Green Acres Permaculture Village

Growing community from the ground up.

Second week March 2020: MAKING USE OF LEFTOVERS!

The situation world-wide makes what we are doing here utterly necessary as one tiny experimental template for a transformed future. Please see this, yesterday’s post on my personal site:

https://annkreilkamp.net/2022/03/12/food-shortages-let-us-turn-crisis-into-opportunity-at-home-with-our-neighbors/

Meanwhile, also yesterday, I used some precious gas in my thankfully efficient, but rusting-on-the-bottom 2006 Prius to drive 7.5 miles so that my dog Shadow and I could commune with the tall trees on a Griffy Lake path. It helps me greatly to enter their calm, spacious presence, if but for only one hour, during these tumultuous times on our home planet. Indeed, nature is my church.

Shadow and I were there earlier than most people get up on Saturday mornings, around 8 AM. I saw only two parked cars, plus a fairly new red truck with a tarp covering stuff of some kind in back; and here’s what drew my attention: small tarps covering the insides of the windows, which were rolled up with a couple of inches of the top of the tarps flapping in the breeze. Hmmm . . . I snorted, assuming a homeless man inside, who had stopped for the night.

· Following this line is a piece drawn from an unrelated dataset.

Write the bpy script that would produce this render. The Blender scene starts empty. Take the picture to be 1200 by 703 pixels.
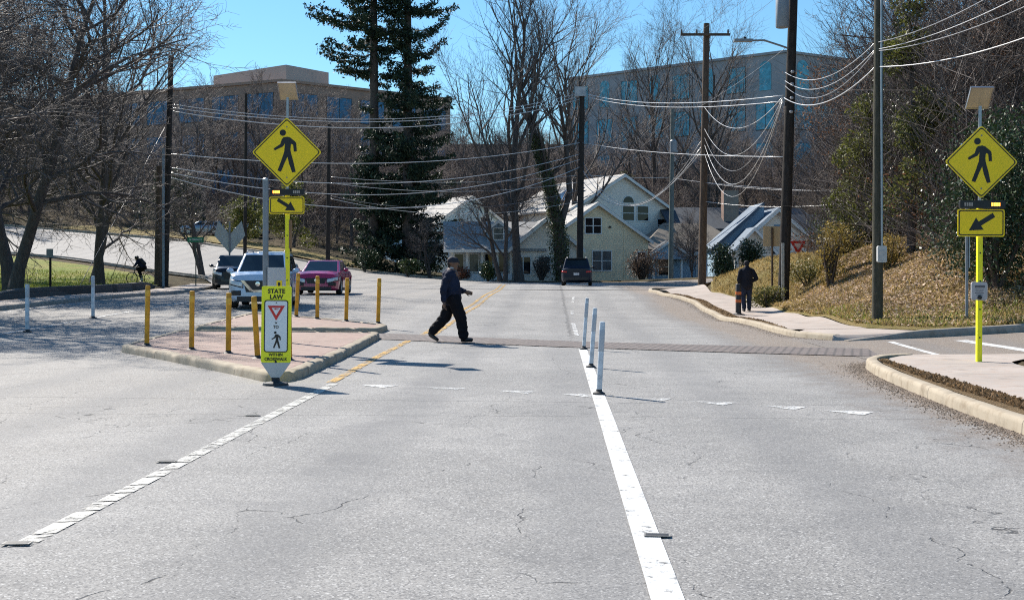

One hour later, on our return to the lot, the red truck was just pulling out, flapping tarps gone, a young woman at the wheel, and a license plate indicating she was handicapped.

Wow! Compassion flooded through me. Not a man, but a woman, alone, and not just needing to sleep in her truck in the Griffy Lake parking lot, but handicapped!

Why it’s easier for me to empathize with a woman than a man is probably obvious, since I am a woman, who has seen my own times of desperate struggle for survival.

But now, the entire human race, men, women, gender benders, children — is headed down (up) into inflation so extreme that the entire economy will likely shut down, making it imperative that we re-learn how to connect and cooperate with each other as we grow our own food — and, use leftovers! — in the kitchen, in the garden, and other past projects. Whatever stuff we’ve already got, use it! Repair it if necessary! Repurpose it! Cobble together with other stuff in creative ways to meet unmet needs!

As usual, with Life on Earth, “what we’re doing here is moving stuff around”; which in turn, remember, is just an excuse for relationships!

Growing local food cooperatively is just for starters. Every area of life that we used to take for granted in our “on demand,” “convenience-oriented,” “just in time” society that has recently devolved into extreme divisiveness is to undergo profound, inexorable, long-lasting transformation

Friday’s morning work party was so engaging for me that I forgot to take pictures. While Daniel (and others? ) were in the greenhouse working with the seedlings, and Marita had to start by “washing a chicken’s butt,” Joseph and I were out in the main garden, attempting to lightly sift (but often ending up clumping; should I use a shovel? a fork?) a large leftover pile of soil that had been covered and out of the way onto existing beds. Looking at this sight later, I recognized that we had thereby broken one sacrosanct permaculture principle: never leave soil exposed! Always mulch over it!

We do have one straw bale extra, so this afternoon I will scatter straw on the newly exposed beds.

Here’s what’s left of the leftover pile . . .

 

Aa newly exposed bed.

View of more of the garden’s newly exposed beds, plus notice the two chip drops outside the fence. We share our chip drops with the family across the street, and use them to cover all paths. (Chips themselves are leftovers, from downed trees . . . Permaculture: “all waste is food.”)

A few photos from last Tuesday morning, at the first work party of the week:

Joseph, transplanting . . . chard?

Daniel, with seedling . . . tomato?

These golden “always dependable since 1868” seed packets held seeds that did not germinate. No dates on their covers, so we don’t know when they were packaged. BUT: these were the only seeds that did not germinate, despite that this year we concentrated on stocks of left over seed from previous years, rather than ordering new seeds. Good call, new farm manager, Daniel!

Marita and Annie (butt first) decided to use the morning to hack out space for a gigantic eight-inch thick block of granite and concrete (leftover from a previous project) as their back stoop. Annie is figuring out how to level and slant the stoop slightly away from the house, so that rain will run off that way. Good idea . . .

Looming problem: how to move the giant block? Another Daniel, who used to live here, says he can help. Both Colin and our present Daniel have bad backs right now; Marita, Aya, Annie and Joseph are somewhat strong, and me not a bit strong; luckily Justin, very strong! — returns today from a week-long Florida vacation. So we’ll have to figure out a date for this task, and I’m sure we could get a few neighbors to come help, if needed.